Not long ago, when I was producing a television sitcom, one of the lead actresses asked me for a meeting. She had, she told me, some thoughts on that week’s script.
That’s always a terrifying announcement. Actors can talk endlessly about a script. I’ve had script conferences with actors that began before lunch and ended as the sun was going down. Actors – especially, infuriatingly, really gifted ones – love to talk.
What this actress wanted to talk about was aspirin. Her character in that week’s script was suffering from a headache, and in one scene we had written a short moment where she takes two aspirins.
“I’m just really uncomfortable,” she told me, “taking aspirin. My personal philosophy is very anti-that.”
Apparently, this actress had a personal philosophy, and that philosophy was hostile to the generally accepted practice of taking pain-relieving pills. And before she sat me down to explain in excruciating detail why that was so, I held up my hand.
“Totally get it,” I said. “No explanation necessary. We’ll cut that moment out of the script.”
It was an easy compromise to make. The aspirin-taking wasn’t a central or even terribly interesting moment – the line we had written for her wasn’t really getting the laugh we wanted – and if it made her a fraction happier and more upbeat about the show, well, why not let her have a small victory? She was nutty, obviously, but also extremely talented, and a big part of being a successful executive producer of a television show is recognising that great comic talent and irrational beliefs about ordinary things often go hand in hand.
But as willing as I was to indulge her about the aspirin, I wasn’t about to sit through what I knew would be a tortuous explanation, the only outcome of which would be me getting a splitting headache, for which I’d need to take some aspirin – probably in front of her – and that would just make things awkward.
So, as I said, it was an easy decision to make. But television producers aren’t always so lucky.
Henry Louis Gates is a professor at Harvard University who is also the executive producer of a show called Finding Your Roots. It's a documentary-style series produced for American public television that celebrates the diverse cultural make-up of the United States.
Finding Your Roots investigates the ancestry of celebrity guests, taking them on journeys around the world to discover their heritage. In a country like the US, where everyone comes from somewhere else, the show asks a question that a lot of Americans ask themselves: who am I? Who were my forebears? Where did they come from?
One of its most famous celebrity guests, the actor Ben Affleck, got an answer to those questions that he didn’t like so much. Affleck discovered while shooting his episode that one of his forebears was a slave-owner in the days before the American Civil War. He didn’t like discovering that, of course – who would? – but he also didn’t want anyone else discovering it, so he asked Gates to snip that segment out of his episode. In other words, he told the executive producer that he had some thoughts on that week’s script, but instead of aspirin, his problem was slavery.

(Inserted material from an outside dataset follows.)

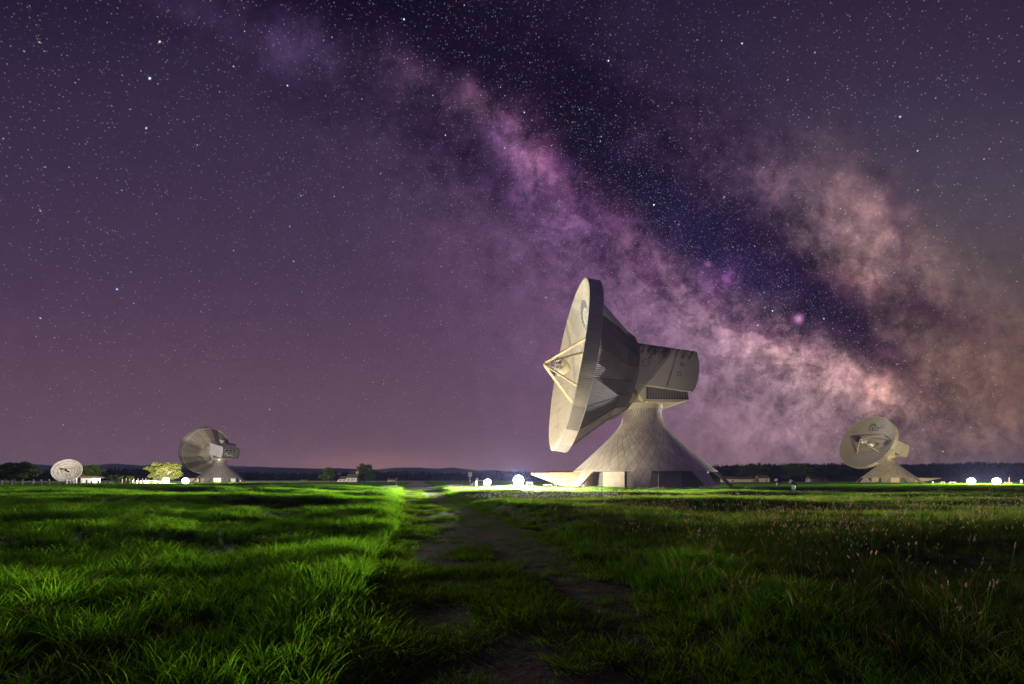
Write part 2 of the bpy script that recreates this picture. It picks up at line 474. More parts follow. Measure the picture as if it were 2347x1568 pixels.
# ------------------------------------------------------------------ mesh builder
class MB:
    def __init__(s): s.v = []; s.f = []; s.uv = []

    def add(s, v, f, uv=None):
        k = len(s.v); s.v += [tuple(p) for p in v]
        for i, q in enumerate(f):
            s.f.append([k + a for a in q])
            s.uv.append(uv[i] if uv else [(0, 0)] * len(q))
        return s

    def box(s, c, d, rz=0.0, mx=None):
        x, y, z = d[0] / 2, d[1] / 2, d[2] / 2
        P = [(-x, -y, -z), (x, -y, -z), (x, y, -z), (-x, y, -z), (-x, -y, z), (x, -y, z), (x, y, z), (-x, y, z)]
        cs, sn = math.cos(rz), math.sin(rz)
        P = [(c[0] + a * cs - b * sn, c[1] + a * sn + b * cs, c[2] + e) for a, b, e in P]
        if mx: P = [tuple(mx @ Vector(p)) for p in P]
        return s.add(P, [(0, 3, 2, 1), (4, 5, 6, 7), (0, 1, 5, 4), (1, 2, 6, 5), (2, 3, 7, 6), (3, 0, 4, 7)])

    def tube(s, pts, rad, n=8, cap=True):
        pts = [Vector(p) for p in pts]
        if not isinstance(rad, (list, tuple)): rad = [rad] * len(pts)
        V, F = [], []
        for i, p in enumerate(pts):
            d = (pts[min(i + 1, len(pts) - 1)] - pts[max(i - 1, 0)]).normalized()
            a = d.cross(Vector((0, 0, 1)))
            if a.length < 1e-3: a = d.cross(Vector((0, 1, 0)))
            a.normalize(); b = d.cross(a)
            for j in range(n):
                t = 2 * math.pi * j / n
                V.append(p + (a * math.cos(t) + b * math.sin(t)) * rad[i])
        for i in range(len(pts) - 1):
            for j in range(n):
                F.append((i * n + j, i * n + (j + 1) % n, (i + 1) * n + (j + 1) % n, (i + 1) * n + j))
        if cap:
            F.append(tuple(range(n))[::-1]); F.append(tuple((len(pts) - 1) * n + j for j in range(n)))
        return s.add(V, F)

    def prism(s, poly, y0, y1, ax='y'):
        n = len(poly); V = []
        for y in (y0, y1):
            for a, b in poly:
                V.append((a, y, b) if ax == 'y' else ((y, a, b) if ax == 'x' else (a, b, y)))
        F = [tuple(range(n)), tuple(range(2 * n - 1, n - 1, -1))] + [(i, i + n, (i + 1) % n + n, (i + 1) % n) for i in range(n)]
        return s.add(V, F)

    def lathe(s, prof, n=48, axis='z', u0=0, u1=1, close=True):
        """prof list of (radius, height); UV u around, v along"""
        V, F, UVs = [], [], []
        N = n if close else n + 1
        for r, h in prof:
            for j in range(N):
                t = 2 * math.pi * (u0 + (u1 - u0) * j / n)
                x, y = r * math.cos(t), r * math.sin(t)
                V.append((x, y, h) if axis == 'z' else (x, h, y))
        m = len(prof)
        for i in range(m - 1):
            for j in range(n):
                k = (j + 1) % N
                F.append((i * N + j, i * N + k, (i + 1) * N + k, (i + 1) * N + j))
                a, b = u0 + (u1 - u0) * j / n, u0 + (u1 - u0) * (j + 1) / n
                UVs.append([(a, i / (m - 1)), (b, i / (m - 1)), (b, (i + 1) / (m - 1)), (a, (i + 1) / (m - 1))])
        return s.add(V, F, UVs)

    def mesh(s, name, m, smooth=False):
        me = bpy.data.meshes.new(name)
        me.from_pydata(s.v, [], s.f)
        ul = me.uv_layers.new(name='UVMap')
        flat = [c for q in s.uv for p in q for c in p]
        ul.data.foreach_set('uv', flat)
        if m: me.materials.append(m)
        if smooth: me.shade_smooth()
        me.update()
        return me

    def build(s, name, m, parent=None, smooth=False, mtx=None):
        o = bpy.data.objects.new(name, s.mesh(name, m, smooth)); col.objects.link(o)
        if parent: o.parent = parent
        if mtx is not None: o.matrix_local = mtx
        return o


def tag(o, label=None, cat=None, group=None, kind=None):
    if label: o['label'] = label
    if cat: o['category'] = cat
    if group: o['group'] = group
    if kind: o['kind'] = kind
    return o


def empty(name, loc, label, cat, group=None, rz=0.0):
    o = bpy.data.objects.new(name, None); col.objects.link(o)
    o.location = loc; o.rotation_euler = (0, 0, rz); o.empty_display_size = .2
    return tag(o, label, cat, group)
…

Ordinarily, this kind of thing is handled discreetly. But because Henry Louis Gates is a professor at Harvard and not a seasoned television producer, he wasn’t sure what to do. So he emailed a friend of his – the CEO of a large movie studio – and asked him for advice.
That friend was Michael Lynton and the studio he runs is Sony Pictures Entertainment, and the emails they exchanged were part of the enormous pile of electronic data that was hacked and released to the public, which means that everything that Ben Affleck didn't want out there – that his ancestry includes at least one slaveholder – is now out there, along with the slightly unsavory depiction of a big star throwing his weight around, demanding that a show called Finding Your Roots become, essentially, a show called Finding Your Roots, Subject to the Approval of the Star.
What the Sony CEO told the Harvard professor to do – and I hope this won’t shock you – was give the star what he wants. That’s pretty much the standard operating procedure for a Hollywood executive – whatever the star wants, the star gets, as long as it doesn’t cost too much.
The part about Affleck’s slave-owning ancestor was cut and replaced with something about another ancestor who dabbled in weird occult practices, and no one was the wiser. Until this week, that is, when the associated emails were made public by the WikiLeaks website. The result is that the integrity of the series – as well as the honesty of its executive producer – have been seriously called into question. Henry Louis Gates may end up being a full-time Harvard professor.
Sometimes when the star makes a demand you give in. Sometimes you don’t. Knowing which to do and when is headache-inducing work, for which aspirin is needed. Unless you’ve got a problem with aspirin.